Grace Mugabe has spent more then $140 million on property alone in the last few years but doesn’t earn any salary. Her husband’s pay as president from 2013 was R320 000. (He earned much less prior to Zimbabwe’s dollarisation in 2009.) 

She also built another mansion, and massively invested in farming activities and lavished cash on her family, particularly her sons who lead a debauched life in Johannesburg last year after they were forced to leave Dubai. 

Robert Mugabe was ousted from power last November by the military - which is unconstitutional - but only one, brief round of gunfire  was heard around the city - against a handful of politicians who fled into exile last November. So far no one has been reported missing since then. 

Mugabe’s departure was greeted with ecstasy across the country even within the heart of the ruling Zanu PF party. Many surrounding countries, in the region, privately welcomed the end of Mugabe’s 37 year rule. 

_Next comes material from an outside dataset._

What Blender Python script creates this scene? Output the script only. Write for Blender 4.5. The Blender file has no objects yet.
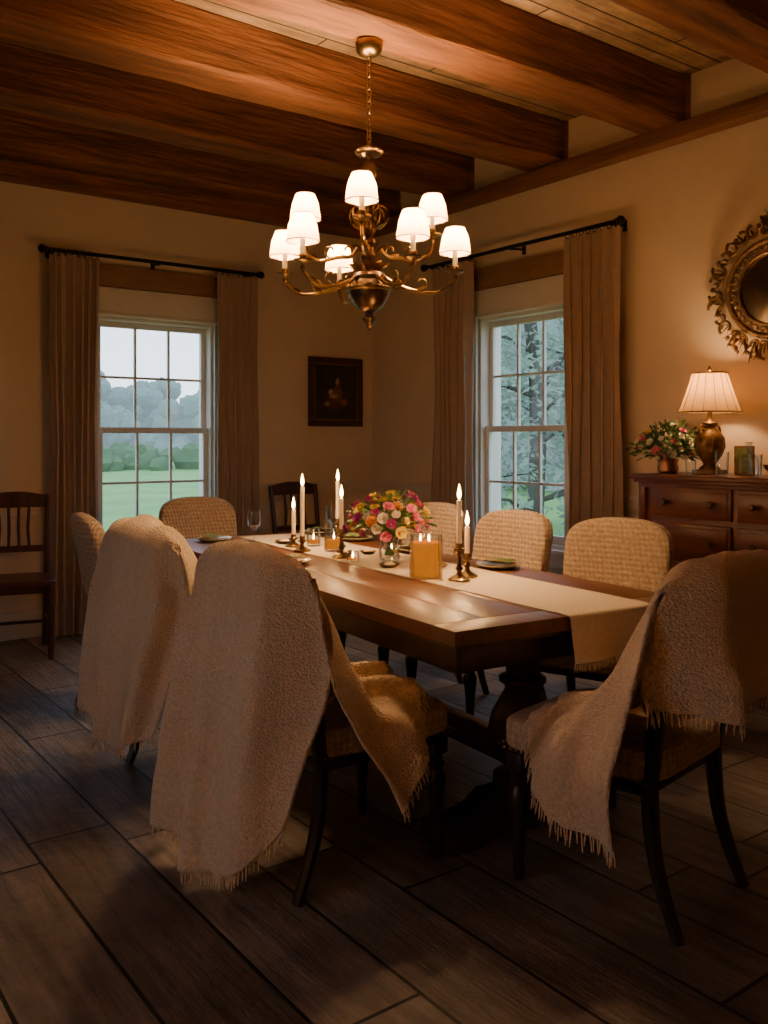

The new government, lead by Mnangangwa was legally installed in power before the end of that month, and has pledged to hold free and fair elections in July, without any violence or voter roll cheating, which punctuated Mugabe’s election victories since the emergence of the Movement for Democratic Change in 1999. 

South African Kumi Naidoo, Chair of Africans Rising for Justice Peace and Dignity and incoming Secretary General at Amnesty International said:”For Grace Mugabe this is is an outrageous abuse of power which not only violates national laws but also international treaties and obligations.  Zimbabweans need accountability and the legal system in Zimbabwe should compel her to pay back all these resources unlawfully accumulated.”

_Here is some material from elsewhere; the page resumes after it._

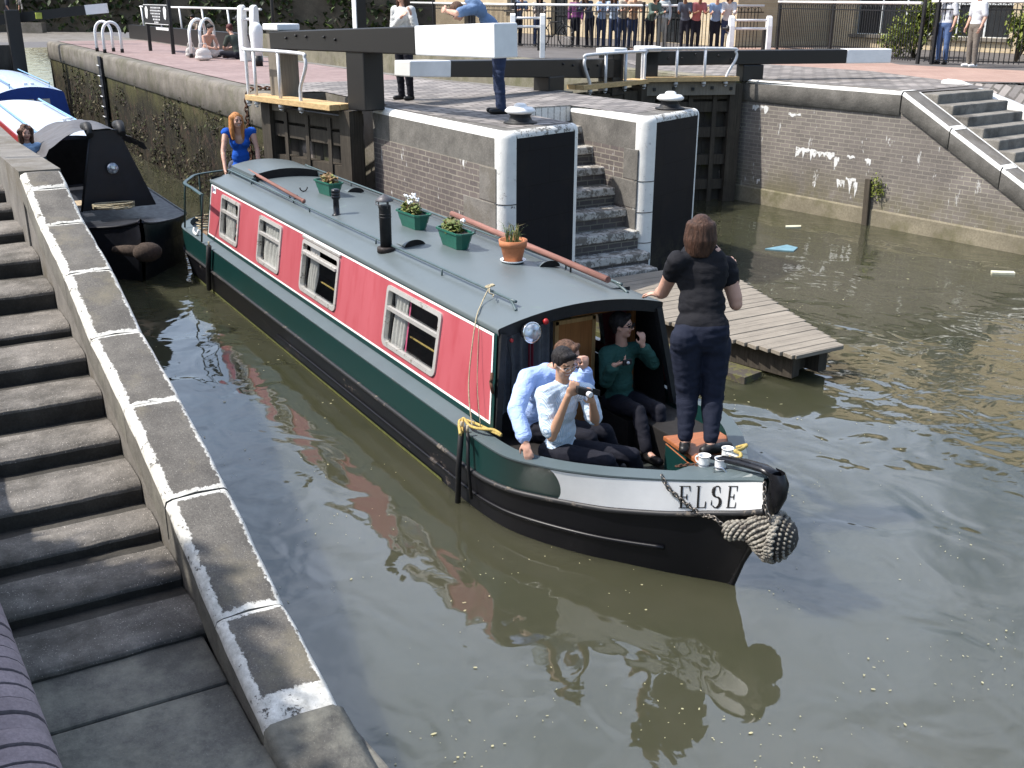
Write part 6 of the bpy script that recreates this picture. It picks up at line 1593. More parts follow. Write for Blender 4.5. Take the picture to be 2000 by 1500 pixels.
# tarpaulin
M_tarp = plain('grey_tarpaulin', (.085, .08, .082), .6, 0, .25, 3, .3, 9)
tz = q[3].z; 
def tarp(u, v):
    x = cbx + .05 - 3.4 * u; y0 = q[3].y - .72 + u * .15; y1 = q[2].y + .45 + u * .15; y = y0 + (y1 - y0) * v
    e = abs(v - .5) * 2; z = tz + .02 - .42 * max(0, e - .25) ** 1.2 - .05 * math.sin(u * 9) * (1 - e) - .18 * u + .035 * noise.noise(Vector((u * 7, v * 6, 2)))
    if e > .93: z -= .07
    return (x, y, z)
m = MB(); m.grid(tarp, 40, 30); m.build('tarpaulin', M_tarp, b2)
for yy in (q[3].y - .02, q[2].y + .05): m = MB(); m.tube([Vector((cbx + .08, yy, tz - .06)), Vector((cbx - .1, yy, tz + .06)), Vector((cbx - .4, yy, tz + .03))], [.05, .07, .06], 10); m.build('rolled_edge', M_blkm, b2)
# well sides with red inside and small table
m = MB(); m.box((-.6, -.1, .5), (2.2, 1.5, .04)); m.build('well_floor', plain('dark_red_floor', (.09, .02, .018), .6), b2)
m = MB(); m.box((.35, -.55, .92), (.45, .5, .04)); m.build('table', wood('table_board', (.5, .4, .28), 'x'), b2)
t = thing('wine_glass', 'empty stemmed glass standing on the black boat table', 'glass', (DX + .42, DY - .42, .94)); m = MB(); m.lathe([(.03, 0), (.006, .008), (.005, .07), (.03, .10), (.035, .14), (.032, .16)], n=16); m.build('bowl', M_glass, t)
# rear cabin: white roof, blue rails
m = MB(); rows = [[(-3.0 - 1.0 * k, -.80 + .142 * j, 1.48 + .1 * (1 - ((j - 5) / 5) ** 2)) for j in range(11)] for k in range(9)]; m.loft(rows, 0); m.build('roof', plain('pale_blue_white_roof', (.46, .50, .56), .5, 0, .1, 4), b2)
m = MB()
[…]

Blondie Leatham, who runs the last protected place for Zimbabwe’s remaining few rhino’s in southern Zimbabwe said he was “shocked” to hear why the Parks board had been sacked. He said poaching syndicates use elephant ivory to boost their turnover when they couldn’t find the more valuable rhino horn. “We are very depressed about continuing rhino poaching and all other poaching, particularly elephants. Soon there will be nothing left.”

"If they charge and arrest her, (Grace Mugabe) and she goes to jail for wildlife crimes, that will changes the dynamic of the entire perception of wildlife trafficking across Africa,” Steirn said. 

Grace Mugabe’s ‘indemnity’ from when she was first lady will be challenged in court in Pretoria in May in connection with allegations she beat up and wounded a young Johannesburg woman last August.